Every Casablanca Fan has a unique origin story. Craftsmanship defines how that story is told.

“A Casablanca is a piece of art conceived by true artisans. You won’t notice any bolts, fasteners or the way a Casablanca is assembled—you’ll just feel the incredible quality in the sum of its parts.”

There’s craftsmanship. And then there’s Casablanca craftsmanship. It’s an approach, a discipline, a devotion to the process and a quest for authenticity. It’s turning and turning a shapeless chunk of wood on a lathe until the piece transforms, then taking a wire brush to it to make the indentations even deeper—because you’re not satisfied until it’s just so.

It’s about knowing your medium so well that you can innovate with confidence—like finding ways to age a material when you don’t have a century to wait for the elements to do it for you. (Craftsmanship requires patience, but there are limits.) It’s about doing things the hard way because any other way is unacceptable. Ultimately, craftsmanship is about the choices you make in bringing an idea to life.

Artistic vision isn’t enough.

How you execute that vision is everything.

Inspiration for a Casablanca fan can start with the housing, the blade or some other aspect entirely. But artistic vision isn’t enough. It’s the execution of the vision that makes all the difference. Take, for example, the time we came across a piece of barn wood during a walk in the country. We fell in love with the distressed quality of the wood grain—and it sparked an idea for a fan blade. A design team less dedicated to the craft could easily take a picture of the wood, then use a computer to generate a similar-looking grain pattern. It would save time and energy, certainly.

But that’s not how we work. Instead, we dragged the wood all the way back to the studio and made a resin cast of it. Because we didn’t want something that looked similar to that wood grain—we wanted to recreate that exact grain. And when you’re producing unique pieces on a small scale, a process that might seem impractical often becomes indispensable.

Dirty hands. Noble materials.

We work with the noblest of materials—from teak wood to copper—and strive to honor their essential nature. You’ll see stunning photographs and precise renderings along the walls of our design studio, but we get plenty messy, too—sketching, cutting, carving and burnishing by hand. We sculpt blade-iron motifs in clay rather than designing on a screen. We balance blades by weighing each one by the gram. When we want to develop a new color, we just walk over to the R&D test lab and use the paint booth ourselves. And while we’re there, we’ll have a real conversation with the engineers about practicalities…and possibilities.

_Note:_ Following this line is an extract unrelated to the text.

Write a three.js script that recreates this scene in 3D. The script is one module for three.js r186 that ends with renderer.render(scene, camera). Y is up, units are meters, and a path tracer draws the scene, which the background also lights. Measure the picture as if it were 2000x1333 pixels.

At Casablanca, craftsmanship comes down to this: our imperative to see and touch the results of our work—in three-dimensional form—and our ability to go over the intricacies of design with a discerning eye. That’s why Casablanca is the only ceiling fan company we know of that builds out full prototypes for in-house testing. We want to make sure each and every fan is perfect, to exacting detail, before going to production. The result? Simply put, we remain unrivaled.